Alex Salmond
Alex Salmond is a canny advocate of independence who begins his arguments at historically useful places (Reuters)

Alex Salmond, the leader of the Scottish National Party (SNP) is a formidable politician.

He is extremely adept at pressing the case for Scottish independence while omitting points which could be detrimental to his case.

But the latest publicity salvo from the SNP, Building Security and Creating Opportunity: Economic Policy Choices in an Independent Scotland, marshals impressive evidence in some directions, but is lacking in intellectual rigour in others.

Fiscal Arguments

The SNP study claims "under independence, Scotland would have more opportunity to develop nuances within policy to support local competitive advantages and to tackle comparative disadvantages" that come from tax and spending policies not beneficial to the Scottish economy.
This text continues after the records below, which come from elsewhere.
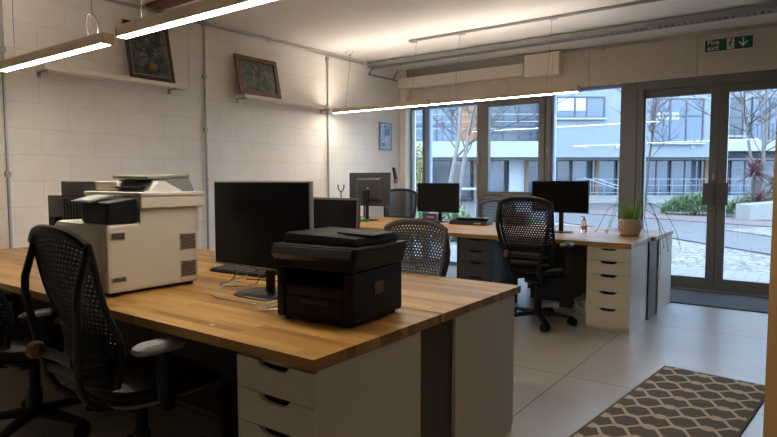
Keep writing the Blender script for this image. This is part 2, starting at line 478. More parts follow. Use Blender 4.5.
# ladder bracket in the corner
br = thing('tray_bracket', 'grey metal bracket under the cable tray end in the wall corner', 'bracket', (XW+.001, 6.62, 2.72))
MB().box(0, .02, 0, .70, .03, .05, .003).build('rail', M['tray'], br)
MB().tube([(.01, .02, .05), (.01, .12, .165)], .010, 6).build('strut', M['tray'], br)
MB().tube([(.01, .60, .05), (.01, .72, .19)], .012, 6).build('strut', M['tray'], br)
# ceiling track
tr = thing('ceiling_track', 'slim dark track on the ceiling carrying the far pendant lamps', 'track', (-3.98, 5.87, CE-.026))
MB().box(0, 4.4, -.02, .02, 0, .025, .003).build('rail', M['tray'], tr)
for x in (.06, .70, 1.75):
    MB().box(x-.04, x+.04, -.03, .03, -.012, 0, .004).build('clip', M['silver'], tr)

# beige unit on the lintel
u = thing('wall_unit', 'beige boxed ventilation unit on the concrete lintel at the duct end', 'ventilation unit', (-2.95, 7.38, 2.62))
MB().box(-.235, .235, 0, .119, 0, .285, .008).build('casing', M['cream'], u)
MB().box(.15, .155, -.002, 0, .01, .275).build('seam', M['beige2'], u)

# smoke detector
sd = thing('smoke_detector', 'small white smoke detector on the ceiling close to the block wall', 'smoke detector', (-4.95, 5.93, CE))
MB().lathe([(.055, -.001), (.055, -.018), (.042, -.022), (.04, -.042), (.02, -.048)], n=20).build('housing', M['signwhite'], sd)
MB().lathe([(.012, -.048), (.010, -.054)], n=12).build('indicator', M['grey'], sd)

# fire exit sign
sg = thing('fire_exit_sign', 'green Fire exit sign with running figure and arrow above the doors', 'sign', (-.857, 7.498, 2.762))
def text_part(txt, size, x, z, mat_, parent, name='lettering'):
    cu = bpy.data.curves.new('lettering', 'FONT'); cu.body = txt; cu.size = size; cu.extrude = .0008; cu.offset = size*.012
    tmp = bpy.data.objects.new('lettering', cu); C.objects.link(tmp)
    bpy.context.view_layer.update()
    me = bpy.data.meshes.new_from_object(tmp.evaluated_get(bpy.context.evaluated_depsgraph_get()))
    bpy.data.objects.remove(tmp)
    me.transform(Matrix.Rotation(PI/2, 4, 'X')); me.materials.clear(); me.materials.append(mat_)
    o = bpy.data.objects.new(name, me); C.objects.link(o); o.parent = parent; o.location = (x, -.0075, z)
    return o
MB().box(-.237, .237, -.005, 0, -.073, .073, .001).build('border', M['signwhite'], sg)
MB().box(-.230, .230, -.0065, -.005, -.066, .066).build('panel', M['green'], sg)
text_part('Fire', .075, -.205, .008, M['signwhite'], sg)
text_part('exit', .075, -.205, -.052, M['signwhite'], sg)
m = MB().box(-.015, .055, -.0075, -.0065, -.058, .058)
m.build('doorway', M['signwhite'], sg)
fg = MB()
fg.prism([(.028+.011*math.cos(a), .040+.011*math.sin(a)) for a in [2*PI*i/12 for i in range(12)]], 'y', -.0085, -.0075)
for p in ([(.012,.026),(.030,.026),(.022,-.010),(.004,-.004)], [(.028,.024),(.048,.008),(.044,.002),(.026,.014)], [(.012,.024),(-.012,.010),(-.010,.004),(.010,.014)],
          [(.022,-.008),(.036,-.022),(.030,-.050),(.023,-.050),(.026,-.024),(.010,-.010)], [(.006,-.002),(.014,-.012),(.000,-.030),(-.014,-.034),(-.014,-.027),(-.004,-.024)]):
    fg.prism(p, 'y', -.0085, -.0075)
fg.build('running_figure', M['green'], sg)
ar = MB().prism([(.133,.052),(.147,.052),(.147,-.010),(.175,.018),(.185,.008),(.140,-.045),(.095,.008),(.105,.018),(.133,-.010)], 'y', -.0078, -.0065)
ar.build('arrow', M['signwhite'], sg)

# shelves, pictures
def wall_shelf(y0, y1, label, brackets):
    t = thing('wall_shelf', label, 'shelf', (XW+.001, y0, 2.160))
    L = y1-y0
    MB().box(0, .15, 0, L, .012, .050, .003).build('board', M['cream'], t)
    for b in brackets:
        MB().box(.0, .135, b, b+.03, 0, .0115, .002).box(0, .012, b, b+.03, -.035, 0, .002).build('bracket', M['conduit'], t)
    return t
wall_shelf(2.235, 3.57, 'long cream wall shelf holding the tall floral picture', (.0, 1.20))
wall_shelf(4.27, 5.70, 'long cream wall shelf holding the wide crowd picture', (.01, 1.35))
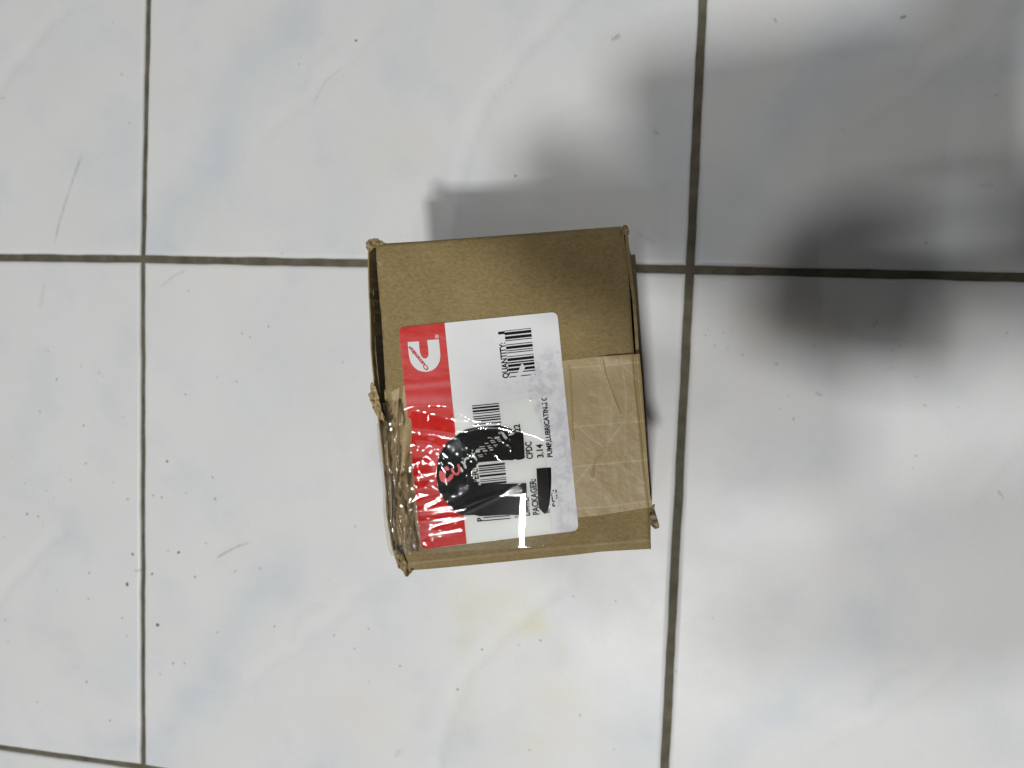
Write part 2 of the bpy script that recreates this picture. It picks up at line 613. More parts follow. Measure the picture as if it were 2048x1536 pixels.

The paper makes the point that a compromise in the form of the Scotland Act 2012 would enable limited borrowing by the Scottish government from 2015/2016: a cumulative maximum of £2.2bn (€2.6bn, $3.5bn). The Treasury has capped annual borrowing under the Act at 10% of the Scottish Government capital budget, or approximately £296m.

If Scotland did achieve tax powers, the paper claims a Scottish government would be able to rebalance its economy.

It noted that in 2011 output per head in London was 70% higher than the UK average. If Scotland moved away from the UK's imbalanced growth model, its GDP growth would be more in line with other smaller states, such as Nordic countries which have done better economically than the UK in recent decades.

Monetary Arrangements

Scottish economic advisers, the Fiscal Commission Working Group states Scotland should establish a so-called Sterling Area Sustainability Agreement and independent Scottish Fiscal Commission.

The aim here is to maintain some form of monetary union between Scotland and the rest of the UK.

"Some aspects - in particular with regard to monetary policy and financial stability - will be co-ordinated across the Sterling area, while other aspects, such as fiscal policy will be targeted toward the unique circumstances facing Scotland," the paper says.

EU and Scotland

The SNP claims independence from Westminster will give it greater tax and spending powers while at the same time admitting it will have to comply with European Union law.

It is not certain Scotland would automatically join or remain part of the EU after independence in any case.

"Scotland will remain part of the EU and largest single market in the world-with no trade barriers and the free movement of goods and services and people," it says.

"It is also possible to vary taxation-subject to State Aid rules - to certain types of firms, (e.g. small firms) or key sectors that make a disproportionate contribution to the local economy."